=== Task description ===
Retype each line of the listing below, from the first through the one holding "Vector3(0, 0, 10.2))", with no other lines.

=== Data block ===
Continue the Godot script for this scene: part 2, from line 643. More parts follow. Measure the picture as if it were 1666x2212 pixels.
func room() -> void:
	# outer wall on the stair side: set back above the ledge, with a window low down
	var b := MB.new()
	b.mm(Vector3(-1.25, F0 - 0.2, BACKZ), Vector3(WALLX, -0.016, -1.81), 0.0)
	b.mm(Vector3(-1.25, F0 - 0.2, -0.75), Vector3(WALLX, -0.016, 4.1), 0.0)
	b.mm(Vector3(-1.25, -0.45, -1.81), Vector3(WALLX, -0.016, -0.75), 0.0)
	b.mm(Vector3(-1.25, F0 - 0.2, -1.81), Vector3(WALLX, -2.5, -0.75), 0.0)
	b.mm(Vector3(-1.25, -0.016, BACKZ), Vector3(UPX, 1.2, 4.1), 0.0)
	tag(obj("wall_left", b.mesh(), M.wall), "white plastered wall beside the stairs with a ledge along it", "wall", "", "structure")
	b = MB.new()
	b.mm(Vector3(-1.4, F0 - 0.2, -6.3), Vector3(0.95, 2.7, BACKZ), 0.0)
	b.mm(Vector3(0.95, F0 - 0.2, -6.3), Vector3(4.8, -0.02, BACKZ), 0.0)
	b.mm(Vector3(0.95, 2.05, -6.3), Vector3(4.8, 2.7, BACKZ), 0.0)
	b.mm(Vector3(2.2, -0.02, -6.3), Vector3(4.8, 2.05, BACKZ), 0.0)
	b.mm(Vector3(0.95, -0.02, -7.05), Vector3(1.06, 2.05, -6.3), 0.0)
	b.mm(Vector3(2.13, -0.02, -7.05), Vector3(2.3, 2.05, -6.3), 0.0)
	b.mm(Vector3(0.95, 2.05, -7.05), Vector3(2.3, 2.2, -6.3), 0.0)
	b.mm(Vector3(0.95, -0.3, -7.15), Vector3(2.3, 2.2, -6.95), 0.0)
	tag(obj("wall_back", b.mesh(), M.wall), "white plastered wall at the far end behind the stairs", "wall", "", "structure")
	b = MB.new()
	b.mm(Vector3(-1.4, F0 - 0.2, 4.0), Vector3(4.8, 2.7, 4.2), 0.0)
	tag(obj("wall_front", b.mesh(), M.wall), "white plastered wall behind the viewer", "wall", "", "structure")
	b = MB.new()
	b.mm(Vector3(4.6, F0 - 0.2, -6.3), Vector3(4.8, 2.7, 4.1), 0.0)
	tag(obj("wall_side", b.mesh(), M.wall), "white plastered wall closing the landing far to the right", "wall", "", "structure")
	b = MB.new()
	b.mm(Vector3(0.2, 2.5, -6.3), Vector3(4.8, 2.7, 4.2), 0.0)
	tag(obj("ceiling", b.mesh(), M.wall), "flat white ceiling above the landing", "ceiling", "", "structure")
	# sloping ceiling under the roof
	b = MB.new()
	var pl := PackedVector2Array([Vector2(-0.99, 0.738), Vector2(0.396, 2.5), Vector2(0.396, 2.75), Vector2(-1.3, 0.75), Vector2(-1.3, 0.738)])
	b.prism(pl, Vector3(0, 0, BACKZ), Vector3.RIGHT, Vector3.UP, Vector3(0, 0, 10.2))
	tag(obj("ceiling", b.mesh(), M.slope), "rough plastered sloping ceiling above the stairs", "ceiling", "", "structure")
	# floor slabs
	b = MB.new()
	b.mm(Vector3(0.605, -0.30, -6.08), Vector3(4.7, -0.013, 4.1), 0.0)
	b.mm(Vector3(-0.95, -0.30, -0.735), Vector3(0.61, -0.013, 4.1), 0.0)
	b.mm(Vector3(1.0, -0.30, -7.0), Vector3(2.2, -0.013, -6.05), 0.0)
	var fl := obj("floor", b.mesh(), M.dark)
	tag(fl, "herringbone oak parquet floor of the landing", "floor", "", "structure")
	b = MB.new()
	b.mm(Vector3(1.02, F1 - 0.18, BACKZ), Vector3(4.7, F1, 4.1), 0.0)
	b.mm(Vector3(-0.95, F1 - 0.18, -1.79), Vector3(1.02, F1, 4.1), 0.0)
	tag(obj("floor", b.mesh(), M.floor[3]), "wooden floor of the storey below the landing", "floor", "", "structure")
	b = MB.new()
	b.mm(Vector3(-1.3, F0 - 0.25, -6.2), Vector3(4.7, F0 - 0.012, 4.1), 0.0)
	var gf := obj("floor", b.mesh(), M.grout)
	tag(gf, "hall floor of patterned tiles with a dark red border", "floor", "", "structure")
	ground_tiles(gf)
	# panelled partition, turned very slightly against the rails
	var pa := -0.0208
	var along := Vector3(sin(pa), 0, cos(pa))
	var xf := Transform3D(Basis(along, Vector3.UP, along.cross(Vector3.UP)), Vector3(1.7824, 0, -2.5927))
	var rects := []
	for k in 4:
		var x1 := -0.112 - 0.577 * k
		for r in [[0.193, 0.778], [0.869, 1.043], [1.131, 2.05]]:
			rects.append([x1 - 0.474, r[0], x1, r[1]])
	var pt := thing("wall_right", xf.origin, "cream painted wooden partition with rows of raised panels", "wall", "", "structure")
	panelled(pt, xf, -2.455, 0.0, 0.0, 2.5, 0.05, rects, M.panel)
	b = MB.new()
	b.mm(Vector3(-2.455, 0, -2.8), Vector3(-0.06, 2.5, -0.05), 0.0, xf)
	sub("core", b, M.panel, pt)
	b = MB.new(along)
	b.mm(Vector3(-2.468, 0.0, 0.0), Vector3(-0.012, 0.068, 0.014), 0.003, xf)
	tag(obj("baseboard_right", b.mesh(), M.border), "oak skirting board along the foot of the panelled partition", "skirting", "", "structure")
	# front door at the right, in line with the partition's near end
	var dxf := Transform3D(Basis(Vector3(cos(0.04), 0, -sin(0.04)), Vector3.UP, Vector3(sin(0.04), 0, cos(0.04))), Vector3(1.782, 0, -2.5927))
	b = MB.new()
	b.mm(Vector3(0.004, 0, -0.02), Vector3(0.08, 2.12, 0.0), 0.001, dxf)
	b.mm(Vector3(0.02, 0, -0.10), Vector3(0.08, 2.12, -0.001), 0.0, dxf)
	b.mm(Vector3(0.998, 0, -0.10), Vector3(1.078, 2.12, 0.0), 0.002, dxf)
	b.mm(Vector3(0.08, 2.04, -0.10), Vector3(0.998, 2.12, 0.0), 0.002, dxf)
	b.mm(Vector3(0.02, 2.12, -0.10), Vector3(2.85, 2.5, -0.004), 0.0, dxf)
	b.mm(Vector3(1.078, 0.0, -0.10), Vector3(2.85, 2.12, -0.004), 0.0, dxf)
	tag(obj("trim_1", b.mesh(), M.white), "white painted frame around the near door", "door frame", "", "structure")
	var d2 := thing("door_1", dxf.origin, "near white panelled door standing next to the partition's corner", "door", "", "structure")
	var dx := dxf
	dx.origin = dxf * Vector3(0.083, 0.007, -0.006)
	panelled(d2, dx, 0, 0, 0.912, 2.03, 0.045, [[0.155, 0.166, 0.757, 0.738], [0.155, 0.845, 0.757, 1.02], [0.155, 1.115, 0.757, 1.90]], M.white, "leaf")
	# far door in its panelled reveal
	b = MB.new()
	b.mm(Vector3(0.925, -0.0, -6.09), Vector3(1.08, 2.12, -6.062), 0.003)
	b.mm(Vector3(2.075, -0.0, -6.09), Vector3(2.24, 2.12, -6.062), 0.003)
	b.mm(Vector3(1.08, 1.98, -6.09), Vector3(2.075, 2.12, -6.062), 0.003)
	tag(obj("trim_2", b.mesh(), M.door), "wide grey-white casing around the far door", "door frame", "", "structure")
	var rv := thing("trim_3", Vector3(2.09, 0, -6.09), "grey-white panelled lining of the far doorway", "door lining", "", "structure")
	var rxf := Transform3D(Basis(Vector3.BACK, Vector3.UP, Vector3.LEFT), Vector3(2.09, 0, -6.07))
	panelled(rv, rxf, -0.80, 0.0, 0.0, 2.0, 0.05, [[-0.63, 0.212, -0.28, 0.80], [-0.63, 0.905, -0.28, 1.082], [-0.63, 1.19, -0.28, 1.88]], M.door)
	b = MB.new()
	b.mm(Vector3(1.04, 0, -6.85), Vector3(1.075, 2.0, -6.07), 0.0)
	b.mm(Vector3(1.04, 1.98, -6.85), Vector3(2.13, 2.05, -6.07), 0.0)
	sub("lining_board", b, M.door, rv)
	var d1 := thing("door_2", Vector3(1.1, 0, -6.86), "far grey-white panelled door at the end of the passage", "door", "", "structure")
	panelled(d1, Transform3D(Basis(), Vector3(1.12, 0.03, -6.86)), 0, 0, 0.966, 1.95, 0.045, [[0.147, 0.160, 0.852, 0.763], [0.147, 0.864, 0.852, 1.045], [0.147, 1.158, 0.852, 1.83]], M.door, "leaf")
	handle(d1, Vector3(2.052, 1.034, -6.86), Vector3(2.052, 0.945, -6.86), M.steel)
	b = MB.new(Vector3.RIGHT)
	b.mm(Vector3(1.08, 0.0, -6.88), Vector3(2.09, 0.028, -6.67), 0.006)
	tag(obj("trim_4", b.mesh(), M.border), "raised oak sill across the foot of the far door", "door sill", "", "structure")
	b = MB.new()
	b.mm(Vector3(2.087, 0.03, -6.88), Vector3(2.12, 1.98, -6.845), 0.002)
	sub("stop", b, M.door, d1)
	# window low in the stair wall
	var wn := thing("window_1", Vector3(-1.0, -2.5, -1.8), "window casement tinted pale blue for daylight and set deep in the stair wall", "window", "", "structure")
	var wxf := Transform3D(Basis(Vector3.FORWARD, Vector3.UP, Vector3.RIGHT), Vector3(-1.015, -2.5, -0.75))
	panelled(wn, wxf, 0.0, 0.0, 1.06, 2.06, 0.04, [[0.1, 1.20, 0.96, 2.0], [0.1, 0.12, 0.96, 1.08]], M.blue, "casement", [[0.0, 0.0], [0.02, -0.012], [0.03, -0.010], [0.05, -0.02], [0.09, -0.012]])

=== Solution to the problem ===
Continue the Godot script for this scene: part 2, from line 643. More parts follow. Measure the picture as if it were 1666x2212 pixels.
func room() -> void:
	# outer wall on the stair side: set back above the ledge, with a window low down
	var b := MB.new()
	b.mm(Vector3(-1.25, F0 - 0.2, BACKZ), Vector3(WALLX, -0.016, -1.81), 0.0)
	b.mm(Vector3(-1.25, F0 - 0.2, -0.75), Vector3(WALLX, -0.016, 4.1), 0.0)
	b.mm(Vector3(-1.25, -0.45, -1.81), Vector3(WALLX, -0.016, -0.75), 0.0)
	b.mm(Vector3(-1.25, F0 - 0.2, -1.81), Vector3(WALLX, -2.5, -0.75), 0.0)
	b.mm(Vector3(-1.25, -0.016, BACKZ), Vector3(UPX, 1.2, 4.1), 0.0)
	tag(obj("wall_left", b.mesh(), M.wall), "white plastered wall beside the stairs with a ledge along it", "wall", "", "structure")
	b = MB.new()
	b.mm(Vector3(-1.4, F0 - 0.2, -6.3), Vector3(0.95, 2.7, BACKZ), 0.0)
	b.mm(Vector3(0.95, F0 - 0.2, -6.3), Vector3(4.8, -0.02, BACKZ), 0.0)
	b.mm(Vector3(0.95, 2.05, -6.3), Vector3(4.8, 2.7, BACKZ), 0.0)
	b.mm(Vector3(2.2, -0.02, -6.3), Vector3(4.8, 2.05, BACKZ), 0.0)
	b.mm(Vector3(0.95, -0.02, -7.05), Vector3(1.06, 2.05, -6.3), 0.0)
	b.mm(Vector3(2.13, -0.02, -7.05), Vector3(2.3, 2.05, -6.3), 0.0)
	b.mm(Vector3(0.95, 2.05, -7.05), Vector3(2.3, 2.2, -6.3), 0.0)
	b.mm(Vector3(0.95, -0.3, -7.15), Vector3(2.3, 2.2, -6.95), 0.0)
	tag(obj("wall_back", b.mesh(), M.wall), "white plastered wall at the far end behind the stairs", "wall", "", "structure")
	b = MB.new()
	b.mm(Vector3(-1.4, F0 - 0.2, 4.0), Vector3(4.8, 2.7, 4.2), 0.0)
	tag(obj("wall_front", b.mesh(), M.wall), "white plastered wall behind the viewer", "wall", "", "structure")
	b = MB.new()
	b.mm(Vector3(4.6, F0 - 0.2, -6.3), Vector3(4.8, 2.7, 4.1), 0.0)
	tag(obj("wall_side", b.mesh(), M.wall), "white plastered wall closing the landing far to the right", "wall", "", "structure")
	b = MB.new()
	b.mm(Vector3(0.2, 2.5, -6.3), Vector3(4.8, 2.7, 4.2), 0.0)
	tag(obj("ceiling", b.mesh(), M.wall), "flat white ceiling above the landing", "ceiling", "", "structure")
	# sloping ceiling under the roof
	b = MB.new()
	var pl := PackedVector2Array([Vector2(-0.99, 0.738), Vector2(0.396, 2.5), Vector2(0.396, 2.75), Vector2(-1.3, 0.75), Vector2(-1.3, 0.738)])
	b.prism(pl, Vector3(0, 0, BACKZ), Vector3.RIGHT, Vector3.UP, Vector3(0, 0, 10.2))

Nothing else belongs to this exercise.